Another of the lessons which may very briefly be drawn from this story is that of the perpetual recompense and record of the humblest Christian work. There were different degrees of criminality, and different degrees of sympathy with Him, if I may use the word, in that crowd that stood round the Master. The criminality varied from the highest degree of violent malignity in the Scribes and Pharisees, down to the lowest point of ignorance, and therefore all but entire innocence, on the part of the Roman legionaries, who were merely the mechanical instruments of the order given, and stolidly' watched Him there,' with eyes which saw nothing.
On the other hand, there were all grades of service, and help and sympathy, from the vague emotions of the crowd who beat their breasts, and the pity of the daughters of Jerusalem, or the kindly-meant help of the soldiers, who would have moistened the parched lips, to the heroic love of the women at the Cross, whose ministry was not ended even with His life. But surely the most blessed share in that day's tragedy was reserved for Simon, whose bearing of the Cross may have been compulsory at first, but became, ere it was ended, willing service. But whatever were the degrees of recognition of Christ's character, and of sympathy with the meaning of His sufferings, yet the smallest and most transient impulse of loving gratitude that went out towards Him was rewarded then, and is rewarded for ever, by blessed results in the heart that feels it.

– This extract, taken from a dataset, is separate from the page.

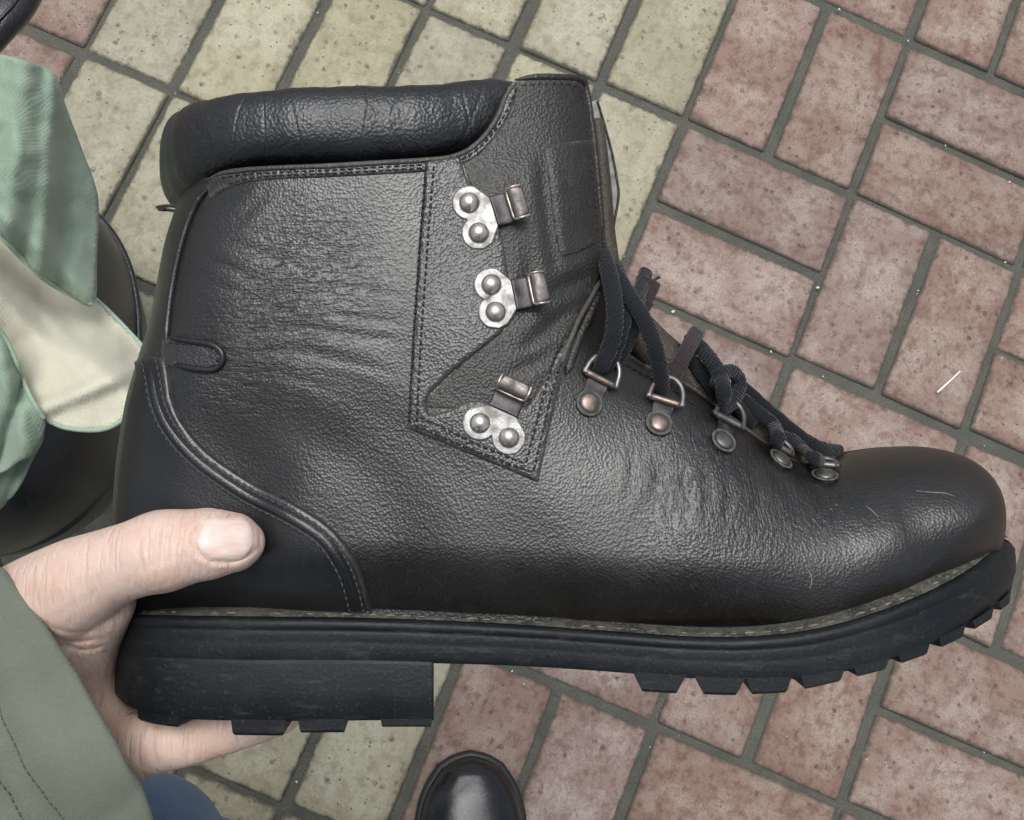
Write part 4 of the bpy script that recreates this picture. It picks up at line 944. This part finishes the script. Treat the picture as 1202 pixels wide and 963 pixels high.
# ---- shoes
M_SHOE = leather('polished_black_leather', (.008, .009, .010), (.014, .015, .016), (.16, .28), .12, pebble=1500)
M_SHOESOLE = plain('black_shoe_sole', (.012, .013, .014), .5, 400)
def shoe(tip, ang, label):
    root = bpy.data.objects.new('shoe', None); COL.objects.link(root); root.parent = person
    root.location = Vector(tip) - PROOT; root.rotation_euler = (0, 0, ang); setp(root, label)
    sy = np.r_[0, .002, .006, .012, .022, .035, .05, .07, .095, .13, .17, .22, .265, .29, .302, .306]
    hwid = np.r_[0, .013, .0215, .030, .039, .0465, .0515, .0545, .0545, .050, .043, .038, .037, .031, .018, 0]
    hh = np.r_[.034, .040, .045, .050, .054, .0565, .058, .060, .067, .082, .098, .105, .106, .105, .10, .09]
    u = np.unique(np.r_[np.linspace(0, .012, 10), np.linspace(.012, .306, 60)])
    wv = np.interp(u, sy, hwid); hv = np.interp(u, sy, hh)
    for _ in range(4): wv[1:-1] = .25 * wv[:-2] + .5 * wv[1:-1] + .25 * wv[2:]; hv[1:-1] = .25 * hv[:-2] + .5 * hv[1:-1] + .25 * hv[2:]
    V = []; n = 40
    for y, w_, h in zip(u, wv, hv):
        for k in range(n + 1):
            a = math.pi * k / n; c, s_ = math.cos(a), math.sin(a)
            V.append((w_ * math.copysign(abs(c) ** .8, c), -y - .004, .022 + (h - .022) * s_ ** .75))
    o = meshobj('shoe_upper', V, gridfaces(len(u), n + 1), M_SHOE, root, True, None, 1); recalc(o)
    O = np.vstack([np.c_[wv, -u - .004], np.c_[-wv, -u - .004][::-1][1:-1]]); O = spline(O, 161, closed=True)[:-1]
    Tg = np.roll(O, -2, 0) - np.roll(O, 2, 0); Nn = np.stack([Tg[:, 1], -Tg[:, 0]], 1); Nn /= np.linalg.norm(Nn, axis=1)[:, None]
    if (Nn * (O - O.mean(0))).sum() < 0: Nn = -Nn
    Vs = []
    for z, ex in ((0, .002), (.010, .0045), (.020, .0050), (.0235, .0042), (.0245, .002)):
        for p, nn_ in zip(O, Nn): Vs.append((p[0] + nn_[0] * ex, p[1] + nn_[1] * ex, z))
    u_n = 160
    m2 = u_n; o = meshobj('shoe_sole', Vs, gridfaces(5, m2, wrap=True) + [tuple(range(4 * m2, 5 * m2))], M_SHOESOLE, root, True, None, 1); recalc(o)
    mb = MB(); pth = np.array([(-(a + .0028), -b - .004, .0248) for a, b in zip(wv[::-1], u[::-1]) if b < .16] + [((a + .0028), -b - .004, .0248) for a, b in zip(wv, u) if b < .16]); L = alen(pth)
    for k in range(int(L[-1] / .0036)):
        uu = k * .0036 + np.linspace(0, .0026, 3); q = np.stack([np.interp(uu, L, pth[:, i]) for i in range(3)], 1); V2, F2 = tube(q, .0005, .0005, 5, up=(0, 0, 1)); mb.add(V2, F2)
    setp(meshobj('welt_stitching', np.vstack(mb.V), mb.F, M_SHOESOLE, root, True, None, 1), kind='stuff')
tp_ = ground(553, 884, .03); shoe((tp_.x, tp_.y, 0), .0, 'polished black leather shoe toe')
shoe((kn.x - .06, kn.y - .03, 0), .25, 'other black leather shoe')

# ================================================================ BAGS at the left
M_GREEN = cloth('pale_green_canvas', (.265, .355, .265), (.35, .44, .345), .0014, .9, .002)
M_CREAM = cloth('cream_lining_cotton', (.60, .575, .455), (.69, .66, .53), .0014, .9, .002)
M_GREENH = cloth('worn_green_hem', (.33, .45, .33), (.42, .52, .40), .0014, .9, .001)
def sheetpanel(name, px, dep, mat, parent, th=.0016, step=5.0, smooth=True, nz=1.0):
    B = spline(px, max(60, int(len(px) * 12)), closed=True)[:-1] if smooth else np.asarray(px, float)
    x0, y0 = B.min(0); x1, y1 = B.max(0)
    gx, gy = np.meshgrid(np.arange(x0, x1, step), np.arange(y0, y1, step * .866)); gx[1::2] += step / 2
    G = np.stack([gx.ravel(), gy.ravel()], 1); G = G[inpoly(G, B)]; d, _ = segdist(G, np.vstack([B, B[:1]])); G = G[d > step * .55]
    allp = np.vstack([B, G]); nb = len(B)
    r = geometry.delaunay_2d_cdt([Vector(p) for p in allp], [(i, (i + 1) % nb) for i in range(nb)], [], 1, 1e-4)
    Q = np.array([(v.x, v.y) for v in r[0]]); d, _ = segdist(Q, np.vstack([B, B[:1]]))
    dp = dep(Q[:, 0], Q[:, 1], d) + nz * np.array([.006 * mnoise.noise(Vector((a / 38, b / 60, 3))) + .0022 * mnoise.noise(Vector((a / 14, b / 19, 7))) for a, b in Q])
    V = np.array([atdepth(a, b, c) for (a, b), c in zip(Q, dp)]) - np.array(parent.matrix_world.translation)
    o = meshobj(name, V, [tuple(f) for f in r[2]], mat, parent, True, None, 1); recalc(o)
    sd = o.modifiers.new('thickness', 'SOLIDIFY'); sd.thickness = th; sd.offset = 0
    return o
def ln(x, y, a, b, sg):                       # gaussian ridge about the line a-b
    a = np.array(a, float); b = np.array(b, float); t_ = (b - a) / np.linalg.norm(b - a)
    return np.exp(-(((x - a[0]) * -t_[1] + (y - a[1]) * t_[0]) / sg) ** 2)
bag = empty('canvas_bag', Matrix.Translation(atdepth(20, 330, .66)), 'pale green canvas bag with cream lining hanging open left of the boot', 'bag')
bpy.context.view_layer.update()
def dA(x, y, d):
    return .62 - .030 * np.exp(-((x - 40) / 45) ** 2) * np.clip((330 - y) / 150, .2, 1) - .009 * ln(x, y, (66, 95), (48, 300), 12) + .008 * ln(x, y, (84, 150), (70, 310), 16) - .005 * ln(x, y, (20, 120), (10, 280), 14) + .0006 * (x - 40) - .016 * ln(x, y, (0, 250), (100, 340), 18)
outer = sheetpanel('outer_panel', [(-200, 60), (-60, 55), (-10, 62), (30, 72), (60, 84), (68, 98), (76, 125), (96, 178), (110, 215), (115, 245), (113, 300), (109, 357), (80, 345), (48, 325), (18, 296), (-10, 266), (-60, 225), (-200, 170)], dA, M_GREEN, bag)
def dB(x, y, d):
    u = np.clip((x - 0) / 170, 0, 1)
    yh = np.interp(x, [-60, -10, 18, 48, 80, 109, 140, 172], [225, 266, 296, 325, 345, 357, 380, 414]); f_ = np.clip((y - yh) / 80, 0, 1); f_ = f_ * f_ * (3 - 2 * f_)
    return .672 - .084 * f_ + .03 * np.clip((yh - y) / 40, 0, 1) + .018 * np.exp(-(((x - 50) / 60) ** 2 + ((y - 400) / 50) ** 2)) - .005 * ln(x, y, (10, 325), (95, 412), 7) * np.clip((110 - x) / 50, 0, 1) - .008 * ln(x, y, (60, 476), (110, 455), 9)
lining = sheetpanel('lining', [(-60, 215), (0, 262), (50, 305), (95, 332), (118, 356), (150, 388), (172, 416), (167, 448), (150, 486), (122, 504), (80, 503), (52, 492), (33, 462), (8, 402), (-20, 370), (-60, 345), (-200, 330), (-200, 165)], dB, M_CREAM, bag, nz=.45)
def dC(x, y, d): return .578 - .014 * ln(x, y, (0, 420), (30, 530), 14) + .02 * np.clip((y - 480) / 60, 0, 1) + .010 * ln(x, y, (20, 470), (0, 540), 7)
lip = sheetpanel('turned_lip', [(-200, 325), (-60, 340), (-20, 368), (8, 400), (33, 460), (51, 490), (52, 508), (42, 530), (22, 542), (0, 556), (-60, 580), (-200, 590)], dC, M_GREEN, bag)
def rim(px, dep, r, mat, parent, name):
    S = spline(px, 80); P = np.array([atdepth(a, b, dep(np.array([a]), np.array([b]), np.array([0.0]))[0] - .0015) for a, b in S]) - np.array(parent.matrix_world.translation)
    V, Fc = tube(P, r, r, 8); return meshobj(name, V, Fc, mat, parent, True, None, 1)
rim([(-60, 225), (-10, 266), (18, 296), (48, 325), (80, 345), (109, 357)], dA, .0014, M_GREENH, bag, 'hem')
rim([(100, 342), (118, 356), (150, 388), (172, 416), (167, 448), (150, 486), (122, 504), (80, 503), (52, 492)], dB, .0013, M_GREENH, bag, 'hem')
rim([(52, 492), (33, 460), (8, 400), (-20, 368), (-60, 340)], dC, .0012, M_GREENH, bag, 'hem')
tag_ = sheetpanel('frayed_corner', [(-30, 520), (20, 500), (48, 498), (50, 515), (36, 545), (12, 585), (-30, 610)], lambda x, y, d: .60 + .0003 * (y - 500) + .006 * ln(x, y, (40, 500), (5, 590), 6), M_GREEN, bag)
V = []; bcx = np.array(CAM.to_3x3() @ Vector((1, 0, 0))); bcy = np.array(CAM.to_3x3() @ Vector((0, 1, 0))); bcz = np.array(CAM.to_3x3() @ Vector((0, 0, 1)))
cen_ = np.array(atdepth(-235, 320, .655)) - np.array(bag.matrix_world.translation)
for j in range(28):
    la = -math.pi / 2 + math.pi * j / 27
    for i in range(48):
        lo = 2 * math.pi * i / 48; f_ = lambda v_, e: math.copysign(abs(v_) ** e, v_)
        q = cen_ + bcx * .085 * f_(math.cos(la), .8) * f_(math.cos(lo), .8) + bcy * .135 * f_(math.sin(la), .8) + bcz * .06 * f_(math.cos(la), .8) * f_(math.sin(lo), .8)
        V.append(q + np.array(mnoise.noise_vector(Vector(q) * 14)) * .008)
o = meshobj('bag_body', V, gridfaces(28, 48, wrap=True), M_GREEN, bag, True, None, 1); recalc(o)
S = spline([np.array(p) - np.array(bag.matrix_world.translation) for p in (atdepth(-235, 90, .65), atdepth(-330, 60, .60), Vector((-.46, .0, .80)), Vector((-.45, -.18, .93)), Vector((-.42, -.33, .94)), Vector((-.47, -.30, .80)), Vector((-.48, -.08, .70)), atdepth(-235, 500, .66))], 80)
V, Fc = tube(S, .014, .0016, 12, up=(.3, 0, 1), sq=4); meshobj('bag_strap', V, Fc, M_GREEN, bag, True, None, 1)
# black leather bag standing below it
M_BAG = leather('black_bag_leather', (.010, .011, .013), (.02, .021, .023), (.26, .4), .5, pebble=800, creases=.12)
bc = ground(-28, 425, .15)
lb = empty('leather_bag', Matrix.Translation((bc.x, bc.y, 0)), 'rounded black leather bag standing on the pavement behind the green canvas bag', 'bag')
V = []; nu, nv = 72, 40
for j in range(nv):
    la = -math.pi / 2 + math.pi * j / (nv - 1)
    for i in range(nu):
        lo = 2 * math.pi * i / nu; c, s_ = math.cos(lo), math.sin(lo); e1, e2 = .8, .75
        f_ = lambda v_, e: math.copysign(abs(v_) ** e, v_)
        p = Vector((.150 * f_(math.cos(la), e2) * f_(c, e1), .182 * f_(math.cos(la), e2) * f_(s_, e1), .145 + .145 * f_(math.sin(la), e2)))
        p += Vector(mnoise.noise_vector(p * 9)) * .006
        V.append((p.x, p.y, max(0.001, p.z)))
o = meshobj('bag_body', V, gridfaces(nv, nu, wrap=True), M_BAG, lb, True, None, 1); recalc(o)
P = np.array([(.1495 * math.copysign(abs(math.cos(a)) ** .8, math.cos(a)), .1815 * math.copysign(abs(math.sin(a)) ** .8, math.sin(a)), .15) for a in np.linspace(0, 2 * math.pi, 120, endpoint=False)])
V, Fc = tube(P, .0035, .0035, 8, closed=True); meshobj('piping', V, Fc, M_BAG, lb, True, None, 1)
S = spline([np.array(atdepth(a, b, d)) - np.array(lb.location) for a, b, d in [(-90, 330, .92), (-95, 200, .84), (-70, 95, .80), (-18, 32, .79), (14, -5, .80), (34, -60, .82), (35, -140, .86)]], 80)
V, Fc = tube(S, .020, .011, 16, up=(0, 0, 1), sq=2.6); st = meshobj('strap', V, Fc, M_BAG, lb, True, None, 1)
for k in (-.55, .0, .55):
    T = np.gradient(S, axis=0); T /= np.linalg.norm(T, axis=1)[:, None]; sd = np.cross(T, np.array([0, 0, 1.0])); sd /= np.linalg.norm(sd, axis=1)[:, None]
    V, Fc = tube(S + sd * .020 * k + np.array([0, 0, .0105 if k else .0115]), .0014, .0012, 6); meshobj('strap_seam', V, Fc, M_BAG, st, True, None, 1)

Besides these results, service for Christ is recompensed, as in the instance before us, by a perpetual memorial How little Simon knew that wherever in the whole world this gospel was preached, there also, this that he had done should be told for a memorial of him!' How little he understood when he went back to his rural lodging that night, that he had written his name high up on the tablet of the world's memory, to be legible for ever. Why, men have fretted their whole lives away to win what this man won, and knew nothing of--one line in the chronicle of fame.
So we may say, it shall be always, I will never forget any of their works.' We may not leave our deeds inscribed in any records that men can read. What of that, if they are written in letters of light in the Lamb's Book of Life,' to be read out by Him before His Father and the holy angels, in that last great day? We may not leave any separable traces of our services, any more than the little brook that comes down some gulley on the hillside flows separate from its sisters, with whom it has coalesced, in the bed of the great river, or in the rolling, boundless ocean. What of that so long as the work, in its consequences, shall last? Men that sow some great prairie broadcast cannot go into the harvest-field and say, I sowed the seed from which that ear came, and you the seed from which this one sprang.' But the waving abundance belongs to them all, and each may be sure that his work survives and is glorified there,--that he that soweth and he that reapeth may rejoice together.' So a perpetual remembrance is sure for the smallest Christian service.